Thursday, April 10, 2014

Informational Communication & Relational Communication, Pt 1

I don’t think that I communicate like women are supposed to; at the very least, I don’t feel like I primarily engage in conversation in order to maintain relationships. I’m pretty notoriously bad at communicating for the primary goal of maintaining relationships (just ask my mom). I tend to consider conversations as a means to exchange information between people--information can be anything from what the weather is like to finding out how the other person is feeling. I think you have to do things in order to have something to talk about, and the media image of women who sit around and gossip and talk about their feelings doesn’t appeal to me. I do think the media image of how women communicate is an exaggeration, however, and wouldn’t like to base my ideas of how women communicate on that image.

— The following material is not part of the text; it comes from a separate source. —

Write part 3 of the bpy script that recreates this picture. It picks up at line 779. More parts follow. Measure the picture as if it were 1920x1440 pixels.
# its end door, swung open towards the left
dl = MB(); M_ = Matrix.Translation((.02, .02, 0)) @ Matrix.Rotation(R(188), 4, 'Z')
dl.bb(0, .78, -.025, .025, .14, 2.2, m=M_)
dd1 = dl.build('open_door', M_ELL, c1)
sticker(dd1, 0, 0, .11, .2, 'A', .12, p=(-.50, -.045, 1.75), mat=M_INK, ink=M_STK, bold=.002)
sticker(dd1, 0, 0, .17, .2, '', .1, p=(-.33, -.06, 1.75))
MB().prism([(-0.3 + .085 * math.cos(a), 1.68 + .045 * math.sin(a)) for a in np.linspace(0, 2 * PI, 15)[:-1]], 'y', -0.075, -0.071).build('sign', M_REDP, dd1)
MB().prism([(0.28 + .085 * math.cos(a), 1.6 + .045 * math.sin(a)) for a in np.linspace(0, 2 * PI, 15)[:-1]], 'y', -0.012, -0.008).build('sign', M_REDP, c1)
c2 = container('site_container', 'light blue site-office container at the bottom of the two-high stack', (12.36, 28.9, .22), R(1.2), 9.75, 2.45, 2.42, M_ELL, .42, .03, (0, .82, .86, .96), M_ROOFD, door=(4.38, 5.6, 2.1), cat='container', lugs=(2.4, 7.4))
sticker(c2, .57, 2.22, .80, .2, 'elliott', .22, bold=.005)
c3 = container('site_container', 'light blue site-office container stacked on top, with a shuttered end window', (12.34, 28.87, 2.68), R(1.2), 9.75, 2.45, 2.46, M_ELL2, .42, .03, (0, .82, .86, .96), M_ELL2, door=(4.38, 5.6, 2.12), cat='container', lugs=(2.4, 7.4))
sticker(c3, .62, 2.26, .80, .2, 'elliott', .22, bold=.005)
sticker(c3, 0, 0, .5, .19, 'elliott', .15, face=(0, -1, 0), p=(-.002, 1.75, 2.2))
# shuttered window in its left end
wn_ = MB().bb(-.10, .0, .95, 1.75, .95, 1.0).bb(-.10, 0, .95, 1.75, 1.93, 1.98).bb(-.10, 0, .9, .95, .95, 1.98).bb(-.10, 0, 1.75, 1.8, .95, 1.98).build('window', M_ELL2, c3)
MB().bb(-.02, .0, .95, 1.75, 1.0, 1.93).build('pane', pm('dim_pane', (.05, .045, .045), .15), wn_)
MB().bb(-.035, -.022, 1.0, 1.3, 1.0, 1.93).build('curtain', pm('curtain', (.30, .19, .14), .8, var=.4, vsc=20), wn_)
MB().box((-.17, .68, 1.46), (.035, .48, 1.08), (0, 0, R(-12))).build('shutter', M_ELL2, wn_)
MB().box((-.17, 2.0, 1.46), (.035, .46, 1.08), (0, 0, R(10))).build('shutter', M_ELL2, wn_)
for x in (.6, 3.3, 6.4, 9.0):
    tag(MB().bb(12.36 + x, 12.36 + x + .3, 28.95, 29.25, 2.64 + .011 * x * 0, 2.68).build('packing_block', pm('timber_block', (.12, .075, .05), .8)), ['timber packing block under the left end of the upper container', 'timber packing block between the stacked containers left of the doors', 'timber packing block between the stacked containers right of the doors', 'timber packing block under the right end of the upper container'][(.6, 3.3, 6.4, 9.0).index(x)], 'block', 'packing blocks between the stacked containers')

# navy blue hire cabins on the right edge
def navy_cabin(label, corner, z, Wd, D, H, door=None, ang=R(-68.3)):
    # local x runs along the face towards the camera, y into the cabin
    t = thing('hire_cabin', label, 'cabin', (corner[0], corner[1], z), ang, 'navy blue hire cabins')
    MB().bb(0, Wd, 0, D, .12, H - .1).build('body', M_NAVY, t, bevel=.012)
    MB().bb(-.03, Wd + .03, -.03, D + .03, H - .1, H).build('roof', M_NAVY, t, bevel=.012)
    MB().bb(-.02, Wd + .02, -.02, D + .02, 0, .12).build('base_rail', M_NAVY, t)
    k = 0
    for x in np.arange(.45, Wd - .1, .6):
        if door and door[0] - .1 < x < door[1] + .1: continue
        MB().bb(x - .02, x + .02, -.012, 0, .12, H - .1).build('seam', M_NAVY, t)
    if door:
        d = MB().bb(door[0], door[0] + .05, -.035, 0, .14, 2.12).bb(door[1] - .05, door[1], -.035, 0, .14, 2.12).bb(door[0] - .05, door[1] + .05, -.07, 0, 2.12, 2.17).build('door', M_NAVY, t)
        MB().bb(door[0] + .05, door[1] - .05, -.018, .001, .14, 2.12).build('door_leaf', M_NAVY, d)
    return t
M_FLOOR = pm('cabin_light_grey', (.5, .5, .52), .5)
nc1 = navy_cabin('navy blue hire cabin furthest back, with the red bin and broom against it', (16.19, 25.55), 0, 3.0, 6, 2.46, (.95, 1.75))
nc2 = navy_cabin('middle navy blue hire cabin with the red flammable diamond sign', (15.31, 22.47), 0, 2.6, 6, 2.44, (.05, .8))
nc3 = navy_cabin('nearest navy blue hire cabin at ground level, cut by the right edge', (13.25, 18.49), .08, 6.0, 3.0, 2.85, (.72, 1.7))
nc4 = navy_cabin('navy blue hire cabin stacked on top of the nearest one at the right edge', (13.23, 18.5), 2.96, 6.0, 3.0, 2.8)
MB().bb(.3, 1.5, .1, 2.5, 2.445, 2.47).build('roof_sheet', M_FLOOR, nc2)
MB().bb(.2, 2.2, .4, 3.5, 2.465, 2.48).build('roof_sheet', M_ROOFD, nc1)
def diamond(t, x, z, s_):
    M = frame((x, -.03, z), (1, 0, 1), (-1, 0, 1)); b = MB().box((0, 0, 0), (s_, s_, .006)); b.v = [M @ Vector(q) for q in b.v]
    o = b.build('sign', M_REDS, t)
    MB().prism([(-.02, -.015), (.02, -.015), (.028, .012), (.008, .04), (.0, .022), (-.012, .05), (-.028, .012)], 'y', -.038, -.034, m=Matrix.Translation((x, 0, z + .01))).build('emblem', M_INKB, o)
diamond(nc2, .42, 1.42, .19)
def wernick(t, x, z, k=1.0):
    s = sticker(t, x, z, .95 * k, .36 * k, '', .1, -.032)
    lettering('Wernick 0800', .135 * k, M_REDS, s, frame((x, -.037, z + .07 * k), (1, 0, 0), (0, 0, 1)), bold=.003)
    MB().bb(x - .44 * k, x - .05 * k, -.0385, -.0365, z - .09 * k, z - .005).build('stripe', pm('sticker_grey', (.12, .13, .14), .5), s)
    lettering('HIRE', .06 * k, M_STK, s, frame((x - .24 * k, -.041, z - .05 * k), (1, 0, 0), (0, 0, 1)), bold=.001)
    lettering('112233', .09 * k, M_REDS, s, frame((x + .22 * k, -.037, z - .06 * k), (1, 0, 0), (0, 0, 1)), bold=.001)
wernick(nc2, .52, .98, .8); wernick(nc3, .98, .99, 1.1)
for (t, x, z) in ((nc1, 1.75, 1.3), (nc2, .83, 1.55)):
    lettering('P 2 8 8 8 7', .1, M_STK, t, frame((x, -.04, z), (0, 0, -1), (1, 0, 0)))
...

In my experience with communicating with men and women, there is a blending of these two conversational styles. I think some men and some women tend towards the extremes regarding communication styles, but I strongly disagree with the idea that differences between how the sexes communicate is a fundamental sex difference. I think how men and women communicate is dictated largely by social factors. This means that communicating for information or in order to maintain relationships isn’t inherent in being a man or a woman; all genders exhibit these qualities to some degree, and all genders are capable of learning how to communicate either for informational purposes or in order to maintain relationships. I find the idea that “women are inherently better at interpersonal conversation” deeply sexist, in that it implies the converse: that women are inherently bad at informational communication.